** WHAT YOU SHOULD DO **
Each line from the beginning of the data below through the line containing "strand(i, N2, .064, (-.664, -.618, -.650, -.630)[i" should be repeated exactly, please.

-- Begin --

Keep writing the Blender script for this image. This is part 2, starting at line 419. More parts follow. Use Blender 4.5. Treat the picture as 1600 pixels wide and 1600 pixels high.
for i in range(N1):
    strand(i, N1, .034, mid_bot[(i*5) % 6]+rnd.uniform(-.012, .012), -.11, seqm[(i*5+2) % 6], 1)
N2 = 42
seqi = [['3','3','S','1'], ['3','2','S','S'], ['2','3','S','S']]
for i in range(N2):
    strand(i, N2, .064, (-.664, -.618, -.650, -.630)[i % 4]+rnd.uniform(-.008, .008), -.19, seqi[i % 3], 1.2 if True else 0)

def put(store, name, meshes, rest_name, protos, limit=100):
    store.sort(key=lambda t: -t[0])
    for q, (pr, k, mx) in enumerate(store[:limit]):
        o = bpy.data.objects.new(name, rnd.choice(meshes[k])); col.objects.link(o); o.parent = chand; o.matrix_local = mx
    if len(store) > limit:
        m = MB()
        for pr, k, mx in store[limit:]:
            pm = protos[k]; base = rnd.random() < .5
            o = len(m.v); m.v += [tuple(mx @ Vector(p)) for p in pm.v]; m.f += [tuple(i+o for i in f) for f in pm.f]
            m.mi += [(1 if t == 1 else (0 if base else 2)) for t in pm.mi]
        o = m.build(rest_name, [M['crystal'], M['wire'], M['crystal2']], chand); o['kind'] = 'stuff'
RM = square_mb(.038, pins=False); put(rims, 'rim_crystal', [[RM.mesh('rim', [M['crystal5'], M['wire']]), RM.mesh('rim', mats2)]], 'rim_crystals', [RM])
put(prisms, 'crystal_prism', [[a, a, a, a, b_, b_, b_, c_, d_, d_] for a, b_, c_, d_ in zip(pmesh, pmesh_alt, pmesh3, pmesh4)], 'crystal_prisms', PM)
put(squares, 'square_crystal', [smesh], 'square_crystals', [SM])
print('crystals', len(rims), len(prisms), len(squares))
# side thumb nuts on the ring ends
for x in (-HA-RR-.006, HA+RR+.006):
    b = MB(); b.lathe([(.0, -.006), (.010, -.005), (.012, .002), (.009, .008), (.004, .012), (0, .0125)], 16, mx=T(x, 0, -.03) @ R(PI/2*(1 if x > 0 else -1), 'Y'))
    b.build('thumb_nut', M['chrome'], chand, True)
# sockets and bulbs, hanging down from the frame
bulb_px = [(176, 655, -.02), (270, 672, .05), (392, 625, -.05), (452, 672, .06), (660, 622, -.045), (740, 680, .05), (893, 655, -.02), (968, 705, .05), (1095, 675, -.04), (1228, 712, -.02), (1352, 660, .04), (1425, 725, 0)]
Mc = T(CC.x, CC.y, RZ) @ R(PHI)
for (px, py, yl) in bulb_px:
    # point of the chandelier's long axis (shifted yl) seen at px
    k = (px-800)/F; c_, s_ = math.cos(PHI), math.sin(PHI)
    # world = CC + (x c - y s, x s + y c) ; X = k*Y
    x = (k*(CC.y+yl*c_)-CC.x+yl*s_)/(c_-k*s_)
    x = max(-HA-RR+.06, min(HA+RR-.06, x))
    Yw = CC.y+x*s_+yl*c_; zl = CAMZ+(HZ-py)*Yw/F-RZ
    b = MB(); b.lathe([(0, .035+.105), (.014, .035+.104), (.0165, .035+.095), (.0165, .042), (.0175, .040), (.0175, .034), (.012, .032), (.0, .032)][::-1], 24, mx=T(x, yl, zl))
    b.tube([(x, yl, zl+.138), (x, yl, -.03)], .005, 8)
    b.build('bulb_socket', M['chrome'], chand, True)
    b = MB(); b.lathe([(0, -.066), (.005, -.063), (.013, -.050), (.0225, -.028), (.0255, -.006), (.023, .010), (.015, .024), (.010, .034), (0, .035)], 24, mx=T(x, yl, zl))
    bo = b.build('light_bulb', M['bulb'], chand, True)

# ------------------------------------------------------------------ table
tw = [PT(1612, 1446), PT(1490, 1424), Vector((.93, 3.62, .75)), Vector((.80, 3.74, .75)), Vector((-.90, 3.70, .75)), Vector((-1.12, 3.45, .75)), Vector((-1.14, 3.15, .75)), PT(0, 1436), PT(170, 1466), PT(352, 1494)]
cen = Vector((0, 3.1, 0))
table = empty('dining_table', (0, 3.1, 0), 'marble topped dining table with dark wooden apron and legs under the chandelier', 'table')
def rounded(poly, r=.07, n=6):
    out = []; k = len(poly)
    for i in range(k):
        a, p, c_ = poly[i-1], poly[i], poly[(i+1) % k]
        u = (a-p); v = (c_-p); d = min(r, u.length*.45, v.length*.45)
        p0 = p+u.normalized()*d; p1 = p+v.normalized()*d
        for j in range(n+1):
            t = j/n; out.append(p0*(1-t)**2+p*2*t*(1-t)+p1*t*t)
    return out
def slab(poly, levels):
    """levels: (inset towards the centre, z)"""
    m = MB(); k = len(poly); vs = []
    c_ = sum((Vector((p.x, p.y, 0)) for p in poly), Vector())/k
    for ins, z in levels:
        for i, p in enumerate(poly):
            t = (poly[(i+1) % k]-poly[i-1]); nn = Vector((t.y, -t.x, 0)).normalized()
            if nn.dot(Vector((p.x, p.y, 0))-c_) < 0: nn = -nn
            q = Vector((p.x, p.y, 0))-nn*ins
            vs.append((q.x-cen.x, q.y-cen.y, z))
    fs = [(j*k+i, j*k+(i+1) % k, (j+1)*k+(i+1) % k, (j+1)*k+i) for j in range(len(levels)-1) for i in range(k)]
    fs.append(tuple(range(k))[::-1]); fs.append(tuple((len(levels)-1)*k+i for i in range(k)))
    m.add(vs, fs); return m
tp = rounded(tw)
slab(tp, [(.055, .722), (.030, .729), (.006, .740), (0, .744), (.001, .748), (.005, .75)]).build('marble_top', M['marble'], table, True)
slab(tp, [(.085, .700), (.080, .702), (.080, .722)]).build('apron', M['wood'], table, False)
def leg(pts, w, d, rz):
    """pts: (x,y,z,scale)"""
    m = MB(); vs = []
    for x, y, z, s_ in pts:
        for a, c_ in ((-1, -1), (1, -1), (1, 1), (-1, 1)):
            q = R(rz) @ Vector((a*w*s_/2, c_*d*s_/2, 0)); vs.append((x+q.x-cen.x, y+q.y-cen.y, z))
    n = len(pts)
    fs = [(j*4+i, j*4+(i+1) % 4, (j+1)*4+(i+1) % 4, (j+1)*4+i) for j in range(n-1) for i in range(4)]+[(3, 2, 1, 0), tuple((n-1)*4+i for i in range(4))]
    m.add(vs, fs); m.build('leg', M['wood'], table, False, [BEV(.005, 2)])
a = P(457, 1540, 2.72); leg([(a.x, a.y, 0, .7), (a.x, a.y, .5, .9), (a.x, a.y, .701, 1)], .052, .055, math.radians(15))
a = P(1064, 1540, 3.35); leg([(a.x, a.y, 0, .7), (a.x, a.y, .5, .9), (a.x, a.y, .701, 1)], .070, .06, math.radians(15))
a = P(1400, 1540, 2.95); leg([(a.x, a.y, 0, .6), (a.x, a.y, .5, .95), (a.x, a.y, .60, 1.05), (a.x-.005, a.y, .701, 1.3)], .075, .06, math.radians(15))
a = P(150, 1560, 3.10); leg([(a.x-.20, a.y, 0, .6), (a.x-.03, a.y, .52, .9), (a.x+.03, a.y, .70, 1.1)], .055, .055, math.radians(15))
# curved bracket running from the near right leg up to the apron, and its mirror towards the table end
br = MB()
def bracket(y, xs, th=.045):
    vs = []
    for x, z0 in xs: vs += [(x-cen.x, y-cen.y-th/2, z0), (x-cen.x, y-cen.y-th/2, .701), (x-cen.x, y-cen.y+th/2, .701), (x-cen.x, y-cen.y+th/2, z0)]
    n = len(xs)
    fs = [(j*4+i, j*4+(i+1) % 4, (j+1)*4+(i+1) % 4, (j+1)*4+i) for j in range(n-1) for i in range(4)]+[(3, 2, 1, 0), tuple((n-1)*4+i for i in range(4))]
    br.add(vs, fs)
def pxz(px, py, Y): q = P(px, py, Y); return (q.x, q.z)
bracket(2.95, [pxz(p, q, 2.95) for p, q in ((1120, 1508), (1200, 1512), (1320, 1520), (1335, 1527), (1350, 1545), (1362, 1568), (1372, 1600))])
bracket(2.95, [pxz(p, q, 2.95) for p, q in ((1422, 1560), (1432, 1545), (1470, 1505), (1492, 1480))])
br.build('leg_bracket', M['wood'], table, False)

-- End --

** TASK OUTPUT **
Keep writing the Blender script for this image. This is part 2, starting at line 419. More parts follow. Use Blender 4.5. Treat the picture as 1600 pixels wide and 1600 pixels high.
for i in range(N1):
    strand(i, N1, .034, mid_bot[(i*5) % 6]+rnd.uniform(-.012, .012), -.11, seqm[(i*5+2) % 6], 1)
N2 = 42
seqi = [['3','3','S','1'], ['3','2','S','S'], ['2','3','S','S']]
for i in range(N2):
    strand(i, N2, .064, (-.664, -.618, -.650, -.630)[i % 4]+rnd.uniform(-.008, .008), -.19, seqi[i % 3], 1.2 if True else 0)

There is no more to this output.